Photo courtesy of BCNC

Photo courtesy of BCNC

By Dakota Damschroder

Raised voices and strained silences. Pronounced frowns and angry words. These actions, typically associated with conflict, are steadily falling to the wayside in the library at the Boston Chinatown Neighborhood Center (BCNC).

Emerson students huddle on the floor with elementary students, playing cooperative games and instilling in them the best ways to negotiate conflict. As a part of their coursework for Conflict and Negotiation, four Emerson students opted to complete a service learning project: teaching a Peacemakers course at the Red Oak After School program run out of the Josiah Quincy Elementary School (JQS) in Chinatown.

“We provide academic, social, and emotional support for students,” said Program Director Tasha Chu. “We want to create a safe and engaging learning environment in which our students can grow.”

Red Oak provides year-round after school child care for up to 160 children, ranging in age from five to thirteen, in a multicultural and bilingual environment. Students in the program can do their homework, find tutors, or enroll in programs such as the Peacemakers class. This program, product of a partnership between BCNC and JQS, has improved student success, while promoting the healthy development of children and families.

The Office of Service Learning and Community Action worked with Chu, the course’s professor, Israela Brill-Cass, and a local conflict management consultant, to develop a training geared specifically for this partnership. The trained Emerson student-teachers then worked with Red Oak group leaders to create a curriculum for a class of twenty fourth- and fifth-graders.
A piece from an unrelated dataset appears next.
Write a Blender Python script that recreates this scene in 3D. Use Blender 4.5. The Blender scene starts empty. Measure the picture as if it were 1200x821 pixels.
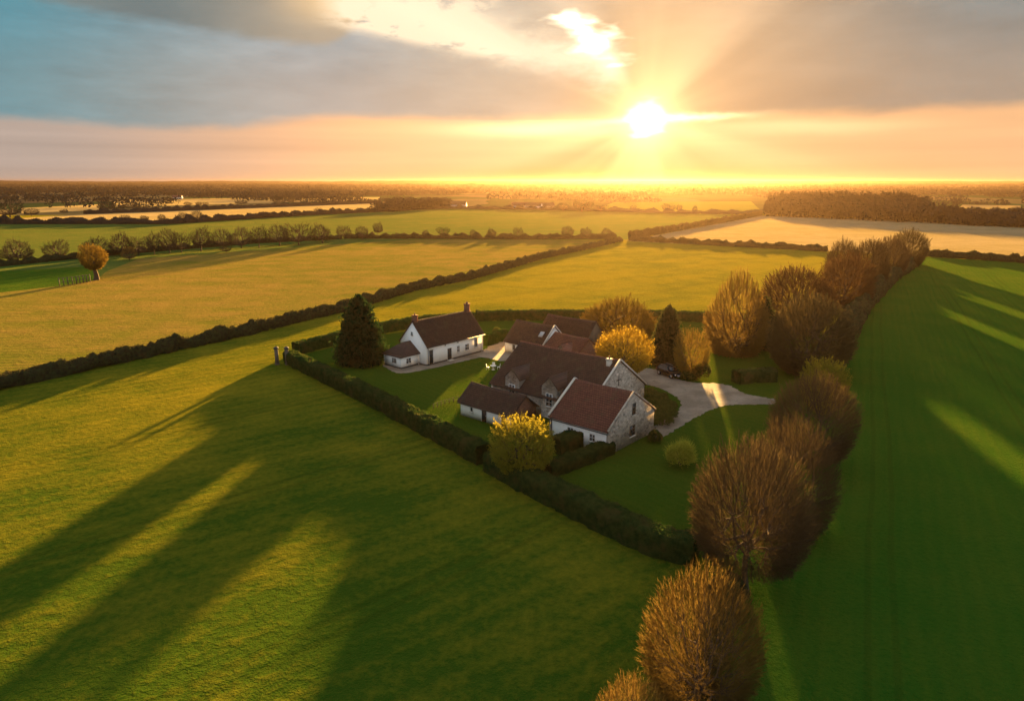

“The students who are a part of the Peacemakers program can actually take what we do in class and teach it to an age-appropriate audience,” said Brill-Cass.

Israela headshot

Professor Israela Brill-Cass

Before being able to share lessons, Emerson students first needed to learn their own class material. Conflict and Negotiation, an interdisciplinary course, helps students develop their abilities to manage conflicts, communicate effectively, and become more confident when doing so. The class allows students to learn the ways to deal with conflict, how to negotiate with others when conflict arises, and how to reconcile after a conflict.

“I always thought that to be a good negotiator, you had to be mean, manipulative, or a liar,” said junior Maureen Corbett. “I learned that you just have to know good technique and have confidence in your ability.”

“I think of conflict skills like writing skills,” said Brill-Cass. “People aren’t necessarily going to become conflict managers, but they’re skills that will enhance everything else you do.”

Emerson students said that teaching in the Red Oak program helped them understand why conflict is prevalent in a multicultural society.

“It’s clear to me that everyone confronts conflict in different ways, depending on their culture and personality,” continued Corbett. “All our students interact and react differently to the games we play and the questions we ask.”

SLCA Director Suzanne Hinton said that students have been working with Boston youngsters for over ten years through this service learning course. While the course partnership with Red Oak is in only its third iteration, it is proving to be successful, she said, “for the Emerson students who are able to connect with neighborhood children and reinforce their education through teaching, for the Red Oak students who are learning new ways of acting and interacting with peace as a goal, and for the longstanding Emerson-BCNC partnership.”

“I love that we get to work with organizations like Emerson,” said Chu. “We give to the community and the community gives back to us.”